Monday, 7 April 2014

Amber nectar for a stiff neck

The highlight of the day was……

Better than coke or orange juice!  Jan had the alcoholic ginger beer! We were rather disappointed with the Sunday roast lunch at The Bull.  The portion was very small (one slice of roast beef) and we left hungry vowing not to return.

I should have taken a photo of the engine bay before starting the clean-up yesterday morning.  The following two photo’s show the port side and stern.  They were in better condition than the starboard side.

I’ve already cleaned the top of the uxter plate and applied one coat of Hammerite.

It’s going to be an interesting task trying to reach the bilge.  My plan is to fix the port and starboard sides of the engine.  I’ll then attempt to squat beside the engine and reach into the bilge with the wire brush.  I’m not that worried about the area under the engine because it is covered with absorbent mats.

The next photo is the starboard side after the first coat of Hammerite was applied yesterday.

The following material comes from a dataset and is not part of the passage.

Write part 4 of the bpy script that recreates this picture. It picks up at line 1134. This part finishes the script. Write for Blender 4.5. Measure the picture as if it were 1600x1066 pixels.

This morning this area received a second coat.  I’ll check the coverage tomorrow and decide whether a third coat is required.  There was now no where to stand in the engine compartment so I moved on to another task. 

We have a spare (guests) double bed in the rear cabin.  It converts from a single to a double by fitting four extension pieces.  Usually our visitors only stay for a few days and we have never noticed any problems.  However one son has been on the boat with Jan for several months and recently they noticed the underside of the mattress extension was damp.  It was obvious that the solid extension pieces are acting as a moisture barrier.  The plan is to drill holes in the extension pieces thus allowing the mattress to breath.

I marked out the top of the first extension piece in a 50x50mm pattern and then drilled pilot holes.  The final holes are going to be drilled using an 18mm ‘spade’ bit.  Because the far side of the timber tends to splinter when the spade bit punches through it I partially drilled one side first.

You can see the small pilot holes on the left and the beginning of the 18mmholes in the middle and right.  The battery on the drill had gone flat at this point.  Once it had recharged I finished partially drilling the holes on this side and then turned the board over.  The spade bit then followed the line of the pilot holes making a clean hole on both sides of the board.  I just need to take the sharp edge off the holes and give the bare timber a coat of varnish.